Si, comme le célèbre théoricien Johannes Itten l’exprime dans L’Art de la couleur, l’intérêt pour la couleur est aujourd’hui essentiellement de nature optique et matérielle, l’art sacré l’utilise avant tout pour sa valeur symbolique ou son pouvoir psychique. En d’autres termes, pour sa capacité à exprimer et nous faire ressentir des réalités spirituelles. La couleur physique possède la faculté de nous relier à une vérité métaphysique : à des archétypes présents dans ce que Jung nomme l’inconscient collectif ; d’autres bien avant lui, l’âme du monde. C’est un langage hermétique que les prêtres pratiquent déjà, selon Héraclite, en Egypte pharaonique.

Dans sa perception symbolique, la couleur accompagne le rite. Au sein de l’Eglise catholique par exemple, elle définit la hiérarchie sacerdotale et aide le fidèle à connaître et s’élever. A cette fin, chaque couleur étant porteuse d’un sens spirituel particulier, l’harmonie de la polychromie repose sur une palette de couleurs déterminée. La Vierge se vête d’un bleu céleste ; le clergé comme le Christ pendant la passion portent du violet ; le rouge, couleur de l’Esprit, officie à la Pentecôte ; le blanc incarne la transfiguration…

L’or, joue un rôle à part. Plus que tout autre, cette couleur-matière témoigne de la lumière comme de la parole du sacré. Dans toutes les traditions depuis l’Antiquité, on l’utilise pour célébrer les dieux et le cosmos car elle incarne l’absolue perfection. Peintures et sculptures à l’effigie de la divinité, objets rituels et lieux de culte en sont imprégnés.

 

Puisque pour le théologien, la lumière est à l’origine de tous les corps, la couleur du sacré doit se penser en relation avec elle. Matière-lumière, la couleur représente un élément clef de l’architecture sacrée. On la retrouve partout, qu’il s’agisse de vitraux, d’émaux, de fresques murales, de peinture de façades ou de statuaire. Le choix d’une couleur dépend de sa pureté et de sa clarté. Au Moyen Age, par exemple, ne sont considérées comme couleurs véritables que celles qui sont franches, saturées et qui produisent de l’éclat. Johann Wolfgang Goethe, dans son Traité des couleurs, au 19ème siècle, s’inscrit dans cette lignée. S’intéressant avant tout au pouvoir psychique de la couleur, il affirme que l’expérience sensitive de cette dernière nait de la rencontre et du dialogue entre l’ombre et la lumière. Ses recherches, en particulier sur l’harmonie des couleurs, influenceront de nombreux artistes en quête de spiritualité, de Turner à Klee.

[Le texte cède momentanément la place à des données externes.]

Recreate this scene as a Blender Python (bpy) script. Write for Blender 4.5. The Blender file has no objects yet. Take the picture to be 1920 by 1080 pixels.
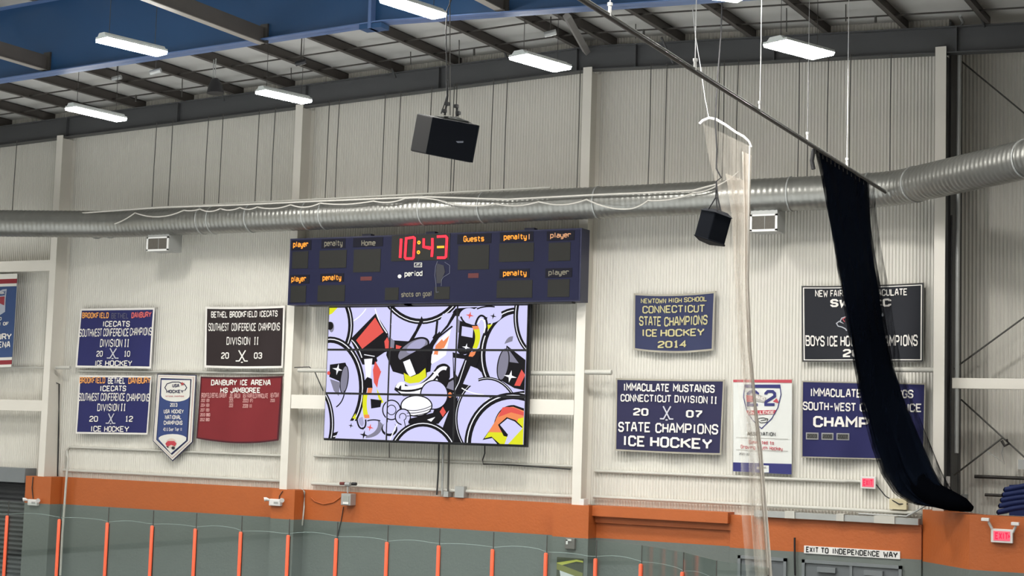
import bpy, math, random
from mathutils import Vector, Matrix
random.seed(7)
PI = math.pi
sc = bpy.context.scene
col = sc.collection

# ---------------------------------------------------------------- camera
FPX = 3000.0                                   # focal length in pixels of the 1920 px frame
YAW, PITCH, ROLL = math.radians(28.07), math.radians(5.193), math.radians(1.745)
CAM = Vector((14.78, -30.91, 4.516))
_f = Vector((-math.sin(YAW)*math.cos(PITCH), math.cos(YAW)*math.cos(PITCH), math.sin(PITCH)))
_r0 = Vector((math.cos(YAW), math.sin(YAW), 0)); _u0 = _r0.cross(_f)
_r = _r0*math.cos(ROLL) + _u0*math.sin(ROLL); _u = -_r0*math.sin(ROLL) + _u0*math.cos(ROLL)
cd = bpy.data.cameras.new('camera'); cam = bpy.data.objects.new('camera', cd); col.objects.link(cam)
cd.sensor_width = 36; cd.lens = FPX*36/1920; cd.clip_end = 200; cd.clip_start = .1
cam.matrix_world = Matrix(((_r.x, _u.x, -_f.x, CAM.x), (_r.y, _u.y, -_f.y, CAM.y), (_r.z, _u.z, -_f.z, CAM.z), (0, 0, 0, 1)))
sc.camera = cam

# ---------------------------------------------------------------- light and exposure
vs = sc.view_settings
vs.view_transform = 'Standard'; vs.look = 'None'; vs.gamma = 1; vs.use_curve_mapping = False
vs.exposure = 0.11
w = bpy.data.worlds.new('world'); sc.world = w; w.use_nodes = True
w.node_tree.nodes['Background'].inputs[0].default_value = (.55, .6, .7, 1)
w.node_tree.nodes['Background'].inputs[1].default_value = .04
LAMP_W = 292.0
SPREAD = 160
def rink_lamp(x, y, z, e=LAMP_W, rot=0.):
    l = bpy.data.lights.new('rink_lamp', 'AREA'); l.shape = 'RECTANGLE'; l.size = .36; l.size_y = 1.15; l.spread = math.radians(SPREAD)
    l.energy = e; l.color = (1, .975, .925)
    o = bpy.data.objects.new('rink_lamp', l); col.objects.link(o); o.location = (x, y, z); o.rotation_euler.z = rot; return o
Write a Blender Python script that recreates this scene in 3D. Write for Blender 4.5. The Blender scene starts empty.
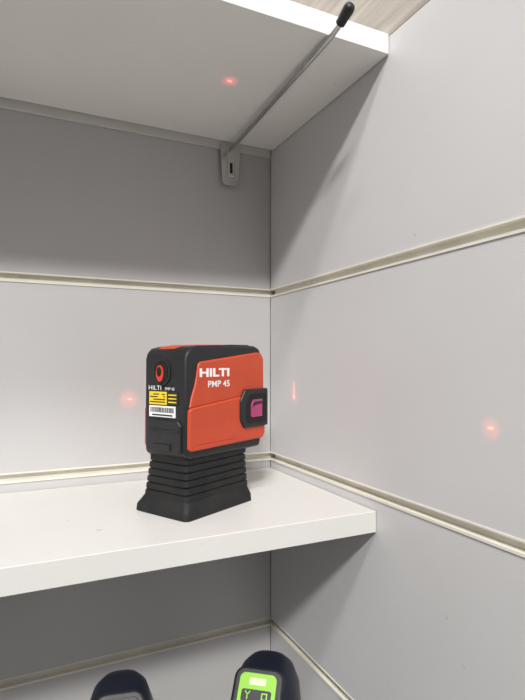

En limitant ses thèmes et ses moyens, à partir de fondamentaux pratiqués depuis l’aube de l’humanité, l’artiste aspire à se relier à une force sacrée qui animera la forme. Si sa qualité d’être lui permet d’y parvenir, l’oeuvre détiendra le pouvoir d’en faire jaillir la source. Celui qui la contemple et dont l’âme est assoiffée, pourra, à son tour, s’y désaltérer.